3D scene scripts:
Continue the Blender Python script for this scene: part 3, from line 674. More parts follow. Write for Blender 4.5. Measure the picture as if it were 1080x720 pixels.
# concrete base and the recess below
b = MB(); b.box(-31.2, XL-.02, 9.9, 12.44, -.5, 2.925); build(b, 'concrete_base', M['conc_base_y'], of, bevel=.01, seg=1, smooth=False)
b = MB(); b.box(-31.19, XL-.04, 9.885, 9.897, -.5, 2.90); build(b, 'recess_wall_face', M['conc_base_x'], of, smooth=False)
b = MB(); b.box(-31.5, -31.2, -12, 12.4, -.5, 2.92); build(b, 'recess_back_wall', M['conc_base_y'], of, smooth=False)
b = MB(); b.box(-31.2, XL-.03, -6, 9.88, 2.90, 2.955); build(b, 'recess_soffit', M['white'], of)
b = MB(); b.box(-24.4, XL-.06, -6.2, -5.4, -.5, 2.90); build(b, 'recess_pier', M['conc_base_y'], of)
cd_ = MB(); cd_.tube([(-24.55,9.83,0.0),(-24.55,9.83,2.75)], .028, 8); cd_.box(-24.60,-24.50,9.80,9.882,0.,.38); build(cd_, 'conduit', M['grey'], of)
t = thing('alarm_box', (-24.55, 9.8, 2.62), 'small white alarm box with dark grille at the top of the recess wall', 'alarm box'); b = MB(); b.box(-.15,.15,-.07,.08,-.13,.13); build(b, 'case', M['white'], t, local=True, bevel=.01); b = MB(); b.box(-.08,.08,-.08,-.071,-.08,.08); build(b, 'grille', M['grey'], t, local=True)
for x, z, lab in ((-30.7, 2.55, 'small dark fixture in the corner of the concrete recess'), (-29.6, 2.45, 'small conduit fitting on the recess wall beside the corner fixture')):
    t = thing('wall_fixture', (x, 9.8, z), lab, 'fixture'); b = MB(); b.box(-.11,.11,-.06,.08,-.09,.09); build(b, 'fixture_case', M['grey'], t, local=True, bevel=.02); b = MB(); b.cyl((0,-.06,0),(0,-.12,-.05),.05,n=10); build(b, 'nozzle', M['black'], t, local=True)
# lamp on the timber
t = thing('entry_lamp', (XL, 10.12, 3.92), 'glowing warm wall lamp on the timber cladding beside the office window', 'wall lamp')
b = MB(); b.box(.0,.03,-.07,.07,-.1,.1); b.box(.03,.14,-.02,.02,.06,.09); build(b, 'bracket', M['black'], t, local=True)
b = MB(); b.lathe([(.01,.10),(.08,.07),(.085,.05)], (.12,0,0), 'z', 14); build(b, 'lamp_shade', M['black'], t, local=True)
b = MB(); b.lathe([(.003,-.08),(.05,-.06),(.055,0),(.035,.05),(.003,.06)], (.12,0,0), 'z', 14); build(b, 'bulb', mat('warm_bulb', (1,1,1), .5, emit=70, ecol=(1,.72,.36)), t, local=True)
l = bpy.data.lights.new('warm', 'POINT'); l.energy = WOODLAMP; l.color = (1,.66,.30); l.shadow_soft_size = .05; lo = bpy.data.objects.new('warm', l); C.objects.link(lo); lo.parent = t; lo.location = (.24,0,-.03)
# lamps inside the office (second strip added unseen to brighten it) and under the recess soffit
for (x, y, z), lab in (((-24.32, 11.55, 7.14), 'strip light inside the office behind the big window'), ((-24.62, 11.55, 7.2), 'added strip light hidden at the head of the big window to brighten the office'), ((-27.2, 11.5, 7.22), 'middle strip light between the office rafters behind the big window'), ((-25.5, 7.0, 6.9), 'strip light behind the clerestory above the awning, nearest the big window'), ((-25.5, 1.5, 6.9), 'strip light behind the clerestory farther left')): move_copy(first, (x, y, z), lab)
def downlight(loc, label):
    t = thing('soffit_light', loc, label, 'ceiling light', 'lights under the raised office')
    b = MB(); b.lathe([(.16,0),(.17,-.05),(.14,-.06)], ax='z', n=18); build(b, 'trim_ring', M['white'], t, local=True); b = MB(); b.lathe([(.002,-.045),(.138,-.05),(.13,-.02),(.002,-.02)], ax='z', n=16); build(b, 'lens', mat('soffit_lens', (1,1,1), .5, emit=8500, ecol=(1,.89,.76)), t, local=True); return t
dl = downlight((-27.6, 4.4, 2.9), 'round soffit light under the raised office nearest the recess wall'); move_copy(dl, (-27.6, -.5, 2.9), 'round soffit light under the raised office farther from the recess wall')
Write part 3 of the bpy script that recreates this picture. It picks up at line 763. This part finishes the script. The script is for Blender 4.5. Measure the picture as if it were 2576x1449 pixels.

...

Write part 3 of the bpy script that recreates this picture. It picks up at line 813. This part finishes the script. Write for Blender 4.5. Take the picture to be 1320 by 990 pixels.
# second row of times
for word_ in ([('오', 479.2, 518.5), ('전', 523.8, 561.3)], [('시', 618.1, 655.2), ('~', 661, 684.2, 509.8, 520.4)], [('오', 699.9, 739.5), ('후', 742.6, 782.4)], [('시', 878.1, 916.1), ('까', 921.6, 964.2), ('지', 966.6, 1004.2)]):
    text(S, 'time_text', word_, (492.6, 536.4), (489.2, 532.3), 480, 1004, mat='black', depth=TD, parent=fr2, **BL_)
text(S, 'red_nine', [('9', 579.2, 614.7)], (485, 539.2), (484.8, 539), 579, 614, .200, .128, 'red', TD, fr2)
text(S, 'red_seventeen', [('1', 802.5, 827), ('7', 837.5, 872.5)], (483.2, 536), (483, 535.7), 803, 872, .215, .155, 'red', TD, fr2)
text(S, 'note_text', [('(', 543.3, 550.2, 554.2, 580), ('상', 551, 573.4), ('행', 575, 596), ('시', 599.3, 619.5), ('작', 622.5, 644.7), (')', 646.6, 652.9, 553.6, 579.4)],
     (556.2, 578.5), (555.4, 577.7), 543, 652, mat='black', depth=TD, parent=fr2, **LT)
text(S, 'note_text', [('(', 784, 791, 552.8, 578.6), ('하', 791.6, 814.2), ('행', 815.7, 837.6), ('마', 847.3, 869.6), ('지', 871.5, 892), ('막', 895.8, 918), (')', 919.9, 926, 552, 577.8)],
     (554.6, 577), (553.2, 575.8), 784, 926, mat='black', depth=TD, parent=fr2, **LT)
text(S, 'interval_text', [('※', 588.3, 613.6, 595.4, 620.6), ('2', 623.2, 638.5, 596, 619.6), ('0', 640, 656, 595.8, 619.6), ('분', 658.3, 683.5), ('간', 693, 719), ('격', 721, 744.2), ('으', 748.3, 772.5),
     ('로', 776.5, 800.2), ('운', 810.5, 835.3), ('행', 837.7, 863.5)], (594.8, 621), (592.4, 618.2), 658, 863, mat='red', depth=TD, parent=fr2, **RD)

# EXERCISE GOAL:
Find the string "recreates" in the listing and return every line that holds it.

# SOLUTION FOR THIS TASK:
Write part 3 of the bpy script that recreates this picture. It picks up at line 763. This part finishes the script. The script is for Blender 4.5. Measure the picture as if it were 2576x1449 pixels.
Write part 3 of the bpy script that recreates this picture. It picks up at line 813. This part finishes the script. Write for Blender 4.5. Take the picture to be 1320 by 990 pixels.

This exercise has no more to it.